US population reaches 300,000
The environmental load of 300 million: How heavy?
In many ways, Americans have mitigated the impact of their increasing presence on the land. Since reaching the 200 million mark back in 1967, they have cut emissions of major air pollutants, banned certain harmful pesticides, and overseen the rebound of several endangered species. Despite using more resources and creating more waste, they've become more energy efficient.
The danger, experts say, is that the US may simply have postponed the day of reckoning. Major environmental problems remain, and some are getting worse - all of them in one way or another connected to US population growth, which is expected to hit 400 million around midcentury.
Some experts put the average American's "ecological footprint" - the amount of land and water needed to support an individual and absorb his or her waste - at 24 acres. By that calculation, the long-term "carrying capacity" of the US would sustain less than half of the nation's current population.
"The US is the only industrialized nation in the world experiencing significant population growth," says Vicky Markham, of the Center for Environment and Population, a nonprofit research and advocacy organization in New Canaan, Conn. "That, combined with America's high rates of resource consumption, results in the largest ... environmental impact [of any nation] in the world."
The changing nature of the population also has environmental consequences.
"Baby boomers - 26 percent of the population - are the largest, wealthiest, highest resource-consuming of that age group ever in the nation's history, and they have unprecedented environmental impact," says Ms. Markham.

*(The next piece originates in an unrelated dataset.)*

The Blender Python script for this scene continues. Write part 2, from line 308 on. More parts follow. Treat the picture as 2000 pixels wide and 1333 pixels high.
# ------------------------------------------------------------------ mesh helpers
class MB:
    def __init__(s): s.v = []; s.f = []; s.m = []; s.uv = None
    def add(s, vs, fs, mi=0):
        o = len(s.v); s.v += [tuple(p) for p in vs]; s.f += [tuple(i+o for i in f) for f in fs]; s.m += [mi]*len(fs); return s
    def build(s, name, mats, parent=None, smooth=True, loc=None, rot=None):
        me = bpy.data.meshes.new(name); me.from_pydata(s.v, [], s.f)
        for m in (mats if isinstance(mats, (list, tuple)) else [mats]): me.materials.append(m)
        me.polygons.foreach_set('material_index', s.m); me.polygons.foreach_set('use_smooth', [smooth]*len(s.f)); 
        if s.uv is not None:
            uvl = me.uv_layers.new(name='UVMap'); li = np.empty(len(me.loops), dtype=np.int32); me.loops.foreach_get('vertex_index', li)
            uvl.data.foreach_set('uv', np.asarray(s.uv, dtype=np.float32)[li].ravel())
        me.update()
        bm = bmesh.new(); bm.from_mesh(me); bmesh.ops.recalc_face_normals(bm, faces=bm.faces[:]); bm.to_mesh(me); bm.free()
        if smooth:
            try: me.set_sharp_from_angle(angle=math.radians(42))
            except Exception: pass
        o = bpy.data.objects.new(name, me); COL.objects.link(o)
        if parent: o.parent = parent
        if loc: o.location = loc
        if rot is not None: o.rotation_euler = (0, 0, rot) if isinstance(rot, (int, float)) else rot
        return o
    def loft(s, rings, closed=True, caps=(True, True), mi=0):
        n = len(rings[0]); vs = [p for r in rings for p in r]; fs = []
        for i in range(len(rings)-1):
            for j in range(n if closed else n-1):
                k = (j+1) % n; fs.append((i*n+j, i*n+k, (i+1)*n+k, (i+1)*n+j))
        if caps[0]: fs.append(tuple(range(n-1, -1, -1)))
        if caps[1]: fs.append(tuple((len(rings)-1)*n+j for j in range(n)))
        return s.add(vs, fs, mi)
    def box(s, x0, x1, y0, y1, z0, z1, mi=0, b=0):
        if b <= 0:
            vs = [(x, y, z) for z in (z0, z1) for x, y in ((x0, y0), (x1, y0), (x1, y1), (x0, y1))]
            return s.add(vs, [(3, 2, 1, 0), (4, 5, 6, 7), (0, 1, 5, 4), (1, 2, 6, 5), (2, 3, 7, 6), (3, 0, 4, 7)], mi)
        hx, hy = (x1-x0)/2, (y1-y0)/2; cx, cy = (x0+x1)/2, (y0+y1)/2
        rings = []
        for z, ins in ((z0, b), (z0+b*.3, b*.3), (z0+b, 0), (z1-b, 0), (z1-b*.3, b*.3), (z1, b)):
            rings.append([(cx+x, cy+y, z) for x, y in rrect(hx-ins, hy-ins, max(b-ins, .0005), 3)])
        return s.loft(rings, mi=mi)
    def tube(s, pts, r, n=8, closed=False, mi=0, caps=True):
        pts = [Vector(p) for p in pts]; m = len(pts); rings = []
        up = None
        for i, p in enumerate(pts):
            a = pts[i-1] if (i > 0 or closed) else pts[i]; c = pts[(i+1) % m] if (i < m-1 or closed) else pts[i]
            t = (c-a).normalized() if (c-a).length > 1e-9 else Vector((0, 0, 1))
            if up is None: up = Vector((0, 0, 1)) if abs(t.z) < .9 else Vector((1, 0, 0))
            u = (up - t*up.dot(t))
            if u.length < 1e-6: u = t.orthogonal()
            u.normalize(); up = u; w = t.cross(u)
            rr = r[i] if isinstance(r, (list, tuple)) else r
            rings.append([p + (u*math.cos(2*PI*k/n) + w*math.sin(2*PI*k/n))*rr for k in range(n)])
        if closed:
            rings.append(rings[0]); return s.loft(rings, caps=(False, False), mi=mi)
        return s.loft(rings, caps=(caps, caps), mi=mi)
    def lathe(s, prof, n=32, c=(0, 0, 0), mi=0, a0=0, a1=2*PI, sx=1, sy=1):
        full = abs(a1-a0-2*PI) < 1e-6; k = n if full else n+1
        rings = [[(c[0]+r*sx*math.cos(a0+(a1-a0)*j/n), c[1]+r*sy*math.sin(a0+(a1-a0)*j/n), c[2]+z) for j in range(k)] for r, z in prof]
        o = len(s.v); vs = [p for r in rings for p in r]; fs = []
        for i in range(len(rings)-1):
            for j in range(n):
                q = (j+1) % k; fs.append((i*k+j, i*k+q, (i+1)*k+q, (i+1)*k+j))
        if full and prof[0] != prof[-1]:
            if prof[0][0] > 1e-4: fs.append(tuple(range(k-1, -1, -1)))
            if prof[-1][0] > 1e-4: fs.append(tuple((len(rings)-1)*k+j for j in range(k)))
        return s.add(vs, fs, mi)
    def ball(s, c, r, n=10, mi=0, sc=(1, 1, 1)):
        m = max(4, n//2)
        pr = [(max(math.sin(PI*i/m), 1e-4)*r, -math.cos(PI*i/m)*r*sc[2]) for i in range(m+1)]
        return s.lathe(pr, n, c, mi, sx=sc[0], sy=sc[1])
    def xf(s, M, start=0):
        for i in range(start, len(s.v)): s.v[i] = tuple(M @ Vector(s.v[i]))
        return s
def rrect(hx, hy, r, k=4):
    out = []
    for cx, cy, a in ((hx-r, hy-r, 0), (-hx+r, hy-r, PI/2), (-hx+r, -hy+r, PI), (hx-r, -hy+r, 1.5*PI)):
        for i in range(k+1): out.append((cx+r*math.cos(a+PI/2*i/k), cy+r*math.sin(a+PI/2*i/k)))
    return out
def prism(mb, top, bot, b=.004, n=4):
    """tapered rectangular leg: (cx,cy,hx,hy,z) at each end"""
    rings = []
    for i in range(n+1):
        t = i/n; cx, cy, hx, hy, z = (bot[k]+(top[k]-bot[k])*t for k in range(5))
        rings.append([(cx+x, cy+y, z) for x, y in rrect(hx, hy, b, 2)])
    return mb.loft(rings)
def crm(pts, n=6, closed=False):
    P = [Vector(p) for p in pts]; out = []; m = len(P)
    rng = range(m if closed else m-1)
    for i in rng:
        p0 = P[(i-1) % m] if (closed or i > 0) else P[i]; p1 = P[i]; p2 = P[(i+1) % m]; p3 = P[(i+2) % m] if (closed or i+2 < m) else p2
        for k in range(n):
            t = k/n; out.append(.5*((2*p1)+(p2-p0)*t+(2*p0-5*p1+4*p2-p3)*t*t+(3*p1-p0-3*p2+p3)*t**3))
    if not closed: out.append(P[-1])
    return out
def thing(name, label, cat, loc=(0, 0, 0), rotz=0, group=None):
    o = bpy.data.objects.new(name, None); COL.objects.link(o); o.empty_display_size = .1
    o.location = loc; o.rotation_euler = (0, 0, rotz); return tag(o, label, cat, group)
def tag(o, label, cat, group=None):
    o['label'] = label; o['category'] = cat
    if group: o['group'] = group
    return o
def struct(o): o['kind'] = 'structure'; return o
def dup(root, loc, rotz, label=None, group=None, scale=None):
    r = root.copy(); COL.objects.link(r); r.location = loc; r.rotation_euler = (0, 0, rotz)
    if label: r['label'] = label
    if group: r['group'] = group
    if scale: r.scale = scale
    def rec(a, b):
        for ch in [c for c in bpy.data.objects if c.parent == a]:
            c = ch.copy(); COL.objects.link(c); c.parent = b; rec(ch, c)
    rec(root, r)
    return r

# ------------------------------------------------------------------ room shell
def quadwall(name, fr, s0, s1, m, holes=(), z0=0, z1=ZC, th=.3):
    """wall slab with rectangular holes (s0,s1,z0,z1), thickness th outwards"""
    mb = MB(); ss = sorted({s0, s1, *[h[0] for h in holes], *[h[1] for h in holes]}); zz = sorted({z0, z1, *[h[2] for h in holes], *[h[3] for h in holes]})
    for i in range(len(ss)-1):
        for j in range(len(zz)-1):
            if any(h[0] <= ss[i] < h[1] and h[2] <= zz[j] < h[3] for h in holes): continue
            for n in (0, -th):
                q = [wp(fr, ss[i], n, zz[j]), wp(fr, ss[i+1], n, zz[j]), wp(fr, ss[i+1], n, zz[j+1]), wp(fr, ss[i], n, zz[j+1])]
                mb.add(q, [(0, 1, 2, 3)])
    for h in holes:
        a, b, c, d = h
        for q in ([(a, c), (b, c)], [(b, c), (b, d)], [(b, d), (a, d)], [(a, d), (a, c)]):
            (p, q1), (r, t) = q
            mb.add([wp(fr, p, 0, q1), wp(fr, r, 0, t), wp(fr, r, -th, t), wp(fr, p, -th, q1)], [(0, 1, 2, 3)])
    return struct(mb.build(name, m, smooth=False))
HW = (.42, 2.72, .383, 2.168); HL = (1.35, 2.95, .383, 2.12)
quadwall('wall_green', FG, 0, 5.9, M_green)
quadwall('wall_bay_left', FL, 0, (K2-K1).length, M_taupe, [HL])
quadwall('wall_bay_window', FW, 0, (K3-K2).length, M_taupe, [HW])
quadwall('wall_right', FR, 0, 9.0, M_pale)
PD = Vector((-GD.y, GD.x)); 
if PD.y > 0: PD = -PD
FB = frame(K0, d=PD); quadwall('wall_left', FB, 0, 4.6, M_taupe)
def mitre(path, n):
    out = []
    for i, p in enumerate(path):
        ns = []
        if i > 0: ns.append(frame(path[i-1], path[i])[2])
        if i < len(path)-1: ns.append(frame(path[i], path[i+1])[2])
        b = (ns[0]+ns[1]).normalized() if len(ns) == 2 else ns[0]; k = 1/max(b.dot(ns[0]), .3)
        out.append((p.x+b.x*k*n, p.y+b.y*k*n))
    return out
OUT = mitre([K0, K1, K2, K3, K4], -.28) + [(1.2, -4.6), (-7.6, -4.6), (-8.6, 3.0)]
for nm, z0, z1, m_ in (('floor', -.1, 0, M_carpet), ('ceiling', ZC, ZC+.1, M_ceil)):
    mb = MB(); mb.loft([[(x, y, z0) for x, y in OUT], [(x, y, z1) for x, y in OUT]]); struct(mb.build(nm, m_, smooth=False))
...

The modern environmental movement began about the same time that US population ticked past the 200 million mark 39 years ago.
Increasingly, business is getting involved to reduce global warming.
Faith groups, including typically conservative evangelicals, have also taken up "creation care" through such efforts as the National Religious Partnership for the Environment.
State and local governments have pushed well ahead of Uncle Sam in working to protect an environment from a population that is growing in both numbers and affluence. At last count, 295 mayors (representing some 49 million people) have accepted Seattle Mayor Greg Nickels's "Kyoto challenge," modeled after the Kyoto treaty that the US didn't sign.
Earlier this year, researchers at Yale and Columbia universities constructed an "environmental performance index" comparing 133 countries on the basis of environmental health, air quality, water resources, biodiversity and habitat, productive natural resources, and sustainable energy. The US ranked 28th. (New Zealand, Sweden, Finland, the Czech Republic, and Britain were the top five.) Among 29 Organization for Economic Cooperation and Development nations, the US ranked 23rd.